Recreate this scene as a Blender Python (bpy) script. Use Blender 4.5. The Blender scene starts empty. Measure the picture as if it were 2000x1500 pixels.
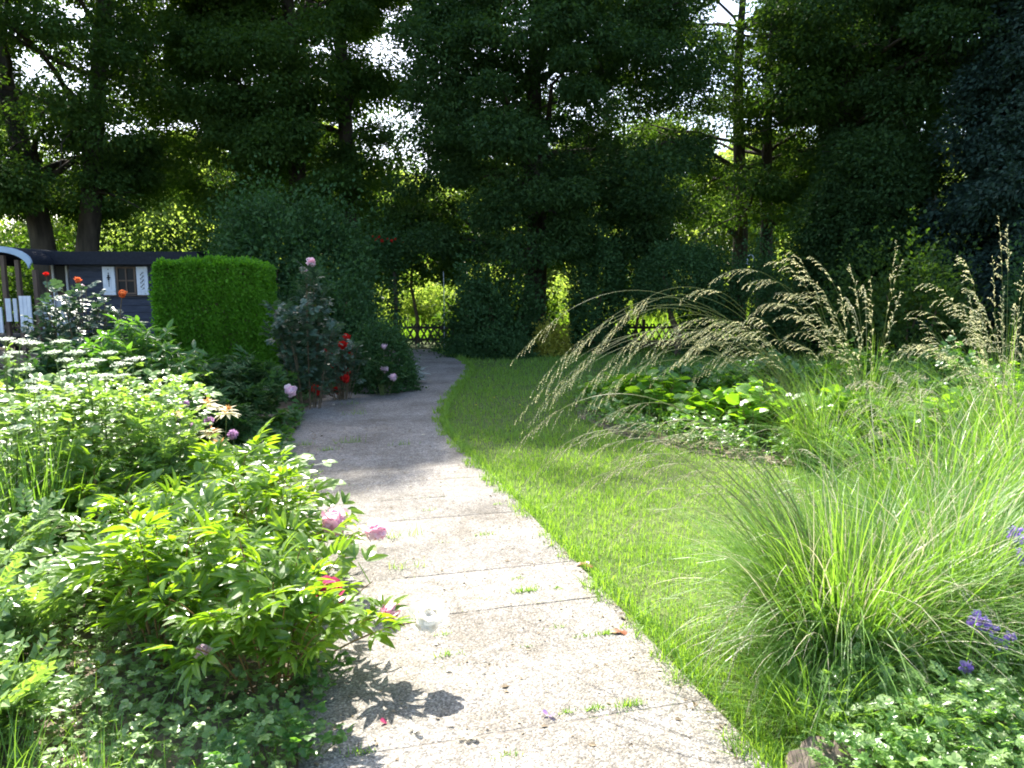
import bpy, math
import numpy as np
from mathutils import Vector
SC = bpy.context.scene
COL = SC.collection
rng = np.random.default_rng(7)
R = math.radians

# ---------------------------------------------------------------- camera
EYE = 1.6
PITCH = R(7.66)
F = 1450.0
cam_d = bpy.data.cameras.new('camera')
cam = bpy.data.objects.new('camera', cam_d); COL.objects.link(cam)
cam.location = (0, 0, EYE)
cam.rotation_euler = (R(90) - PITCH, 0, 0)
cam_d.sensor_width = 36; cam_d.lens = 36 * F / 2000.0
cam_d.clip_start = 0.05; cam_d.clip_end = 2000
SC.camera = cam

# ---------------------------------------------------------------- sky, sun, exposure
SUN_EL, SUN_AZ = R(49), R(-19)          # azimuth from +Y, negative = to the left
sd = Vector((math.sin(SUN_AZ) * math.cos(SUN_EL), math.cos(SUN_AZ) * math.cos(SUN_EL), math.sin(SUN_EL)))
W = bpy.data.worlds.new('World'); SC.world = W; W.use_nodes = True
nt = W.node_tree; bg = nt.nodes['Background']
sky = nt.nodes.new('ShaderNodeTexSky'); sky.sky_type = 'NISHITA'; sky.sun_disc = False
sky.sun_elevation = SUN_EL; sky.sun_rotation = SUN_AZ
sky.air_density = 1.0; sky.dust_density = 2.2; sky.ozone_density = 1.0
nt.links.new(sky.outputs[0], bg.inputs[0]); bg.inputs[1].default_value = 0.15
sl = bpy.data.lights.new('sun', 'SUN'); sl.energy = 5.0; sl.angle = R(0.55); sl.color = (1, 0.95, 0.86)
so = bpy.data.objects.new('sun', sl); COL.objects.link(so)
so.rotation_euler = sd.to_track_quat('Z', 'Y').to_euler()
SC.view_settings.view_transform = 'Standard'; SC.view_settings.look = 'None'
SC.view_settings.exposure = 1.7; SC.view_settings.gamma = 1
SC.render.engine = 'CYCLES'
SC.cycles.max_bounces = 7; SC.cycles.diffuse_bounces = 6; SC.cycles.glossy_bounces = 2
SC.cycles.transmission_bounces = 3; SC.cycles.transparent_max_bounces = 4
SC.cycles.sample_clamp_indirect = 6
SC.cycles.pixel_filter_type = 'BLACKMAN_HARRIS'; SC.cycles.filter_width = 1.9
SC.cycles.use_denoising = True

# ---------------------------------------------------------------- helpers
def ray(px, py):
    x = (px - 1000) / F; v = (750 - py) / F
    return np.array([x, math.cos(PITCH) + v * math.sin(PITCH), -math.sin(PITCH) + v * math.cos(PITCH)])
def gp(px, py, z=0.0):
    d = ray(px, py); t = (z - EYE) / d[2]
    return np.array([d[0] * t, d[1] * t, z])
def at(px, py, Y):
    d = ray(px, py); t = Y / d[1]
    return np.array([d[0] * t, Y, EYE + d[2] * t])

def nrm(a):
    return a / np.maximum(np.linalg.norm(a, axis=-1, keepdims=True), 1e-9)

class MB:
    """collects vertices and faces, then links them as ONE mesh"""
    def __init__(s): s.v = []; s.f = []; s.n = 0; s.m = []
    def add(s, v, faces, mat=0):
        v = np.asarray(v, float).reshape(-1, 3)
        for f in (faces if isinstance(faces, list) else [faces]):
            f = np.asarray(f, np.int64)
            s.f.append(f + s.n); s.m.append(np.full(len(f), mat, np.int32))
        s.v.append(v); s.n += len(v)
        return s
    def build(s, name, mats, parent=None, smooth=False, loc=None):
        me = bpy.data.meshes.new(name)
        V = np.concatenate(s.v) if s.v else np.zeros((0, 3))
        me.vertices.add(len(V)); me.vertices.foreach_set('co', V.astype(np.float32).ravel())
        li = np.concatenate([f.ravel() for f in s.f]).astype(np.int32)
        tot = np.concatenate([np.full(len(f), f.shape[1], np.int32) for f in s.f])
        st = np.concatenate([[0], np.cumsum(tot)[:-1]]).astype(np.int32)
        me.loops.add(len(li)); me.loops.foreach_set('vertex_index', li)
        me.polygons.add(len(tot)); me.polygons.foreach_set('loop_start', st); me.polygons.foreach_set('loop_total', tot)
        me.polygons.foreach_set('material_index', np.concatenate(s.m))
        me.polygons.foreach_set('use_smooth', np.full(len(tot), bool(smooth)))
        me.update(calc_edges=True)
        for m in (mats if isinstance(mats, (list, tuple)) else [mats]): me.materials.append(m)
        o = bpy.data.objects.new(name, me); COL.objects.link(o)
        if parent is not None: o.parent = parent
        if loc is not None: o.location = loc
        return o

def tag(o, label=None, cat=None, group=None, kind=None):
    for k, v in (('label', label), ('category', cat), ('group', group), ('kind', kind)):
        if v: o[k] = v
    return o
def thing(name, label, cat, loc=(0, 0, 0), rz=0, group=None):
    o = bpy.data.objects.new(name, None); COL.objects.link(o); o.empty_display_size = 0.1
    o.location = [float(c) for c in loc]; o.rotation_euler = (0, 0, rz)
    return tag(o, label, cat, group)
def copy_thing(o, loc, rz=0, scale=1, label=None, group=None):
    c = o.copy(); COL.objects.link(c); c.location = [float(q) for q in loc]; c.rotation_euler = (0, 0, rz); c.scale = (scale,) * 3
    if label: c['label'] = label
    if group: c['group'] = group
    for ch in list(o.children):
        k = ch.copy(); COL.objects.link(k); k.parent = c
        for g in list(ch.children):
            q = g.copy(); COL.objects.link(q); q.parent = k
    return c

def box(mb, c, s, rot=0, mat=0, bev=0):
    c = np.asarray(c, float); s = np.asarray(s, float) / 2
    v = np.array([[x, y, z] for z in (-1, 1) for y in (-1, 1) for x in (-1, 1)], float) * s
    if rot:
        ca, sa = math.cos(rot), math.sin(rot); v = v @ np.array([[ca, sa, 0], [-sa, ca, 0], [0, 0, 1]])
    mb.add(v + c, np.array([[0, 2, 3, 1], [4, 5, 7, 6], [0, 1, 5, 4], [2, 6, 7, 3], [0, 4, 6, 2], [1, 3, 7, 5]]), mat)
def tube(mb, pts, rad, n=6, mat=0, cap=True):
    p = np.asarray(pts, float); k = len(p); rad = np.broadcast_to(np.asarray(rad, float), (k,))
    t = nrm(np.gradient(p, axis=0)); up = np.array([0.13, 0.21, 1.0]) if abs(t[:, 2]).mean() < 0.9 else np.array([1.0, 0.1, 0.05])
    a = nrm(np.cross(t, up)); b = np.cross(t, a)
    th = np.arange(n) * 2 * math.pi / n
    v = p[:, None] + rad[:, None, None] * (np.cos(th)[None, :, None] * a[:, None] + np.sin(th)[None, :, None] * b[:, None])
    i = np.arange(k - 1)[:, None] * n + np.arange(n)[None]; j = np.arange(k - 1)[:, None] * n + (np.arange(n)[None] + 1) % n
    fs = [np.stack([i, j, j + n, i + n], -1).reshape(-1, 4)]
    if cap: fs.append(np.arange(n)[None, ::-1] + (k - 1) * n)
    mb.add(v, fs, mat)
def frames(d, n):
    """rotation matrices whose y axis is d and whose z axis is near n"""
    y = nrm(d); x = nrm(np.cross(y, n)); z = np.cross(x, y)
    return np.stack([x, y, z], -1)
def inst(mb, tpl, pos, M, sc, mat=0):
    tv, tf = tpl; pos = np.asarray(pos); n = len(pos)
    if n == 0: return
    sc = np.asarray(sc, float)
    sc = sc.reshape(-1, 1, 1) if sc.ndim == 1 else sc.reshape(-1, 1, 3)
    v = tv[None] * np.broadcast_to(sc, (n, 1, sc.shape[-1]))
    v = np.einsum('nij,nkj->nki', M, v) + pos[:, None]
    k = len(tv)
    fs = [(f[None] + (np.arange(n) * k)[:, None, None]).reshape(-1, f.shape[1]) for f in tf]
    mb.add(v.reshape(-1, 3), fs, mat)

# leaf templates: length 1 along +y, face up +z
T_LEAF = (np.array([[0, 0, 0], [-.32, .42, .08], [0, 1, -.1], [.32, .42, .08]]), [np.array([[0, 2, 1], [0, 3, 2]])])
T_WIDE = (np.array([[0, 0, 0], [-.42, .35, .09], [-.3, .8, .02], [0, 1, -.12], [.3, .8, .02], [.42, .35, .09]]), [np.array([[0, 3, 2, 1], [0, 5, 4, 3]])])
def grid_leaf(w, droop, fold, ts=(0, .22, .5, .78, 1), ws=(.08, .8, 1, .62, .02)):
    v = []
    for t, q in zip(ts, ws):
        for sx in (-1, 0, 1): v.append([sx * q * w, t, abs(sx) * fold * q - droop * t * t])
    f = []
    for i in range(len(ts) - 1):
        for j in (0, 1): a = i * 3 + j; f.append([a, a + 1, a + 4, a + 3])
    return (np.array(v, float), [np.array(f)])
T_LANCE = grid_leaf(.155, .34, .06)
T_ROUND = grid_leaf(.42, .25, .1, ws=(.15, .85, 1, .75, .12))
T_PETAL = grid_leaf(.42, -.35, .16, ts=(0, .3, .6, .85, 1), ws=(.3, .75, 1, .95, .55))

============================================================

> [Your objective]
Make an exact copy of the lines from the top of the material through the line with "SC.cycles.use_denoising = True", pictures excluded.

> [Complete output]
Recreate this scene as a Blender Python (bpy) script. Use Blender 4.5. The Blender scene starts empty. Measure the picture as if it were 2000x1500 pixels.
import bpy, math
import numpy as np
from mathutils import Vector
SC = bpy.context.scene
COL = SC.collection
rng = np.random.default_rng(7)
R = math.radians

# ---------------------------------------------------------------- camera
EYE = 1.6
PITCH = R(7.66)
F = 1450.0
cam_d = bpy.data.cameras.new('camera')
cam = bpy.data.objects.new('camera', cam_d); COL.objects.link(cam)
cam.location = (0, 0, EYE)
cam.rotation_euler = (R(90) - PITCH, 0, 0)
cam_d.sensor_width = 36; cam_d.lens = 36 * F / 2000.0
cam_d.clip_start = 0.05; cam_d.clip_end = 2000
SC.camera = cam

# ---------------------------------------------------------------- sky, sun, exposure
SUN_EL, SUN_AZ = R(49), R(-19)          # azimuth from +Y, negative = to the left
sd = Vector((math.sin(SUN_AZ) * math.cos(SUN_EL), math.cos(SUN_AZ) * math.cos(SUN_EL), math.sin(SUN_EL)))
W = bpy.data.worlds.new('World'); SC.world = W; W.use_nodes = True
nt = W.node_tree; bg = nt.nodes['Background']
sky = nt.nodes.new('ShaderNodeTexSky'); sky.sky_type = 'NISHITA'; sky.sun_disc = False
sky.sun_elevation = SUN_EL; sky.sun_rotation = SUN_AZ
sky.air_density = 1.0; sky.dust_density = 2.2; sky.ozone_density = 1.0
nt.links.new(sky.outputs[0], bg.inputs[0]); bg.inputs[1].default_value = 0.15
sl = bpy.data.lights.new('sun', 'SUN'); sl.energy = 5.0; sl.angle = R(0.55); sl.color = (1, 0.95, 0.86)
so = bpy.data.objects.new('sun', sl); COL.objects.link(so)
so.rotation_euler = sd.to_track_quat('Z', 'Y').to_euler()
SC.view_settings.view_transform = 'Standard'; SC.view_settings.look = 'None'
SC.view_settings.exposure = 1.7; SC.view_settings.gamma = 1
SC.render.engine = 'CYCLES'
SC.cycles.max_bounces = 7; SC.cycles.diffuse_bounces = 6; SC.cycles.glossy_bounces = 2
SC.cycles.transmission_bounces = 3; SC.cycles.transparent_max_bounces = 4
SC.cycles.sample_clamp_indirect = 6
SC.cycles.pixel_filter_type = 'BLACKMAN_HARRIS'; SC.cycles.filter_width = 1.9
SC.cycles.use_denoising = True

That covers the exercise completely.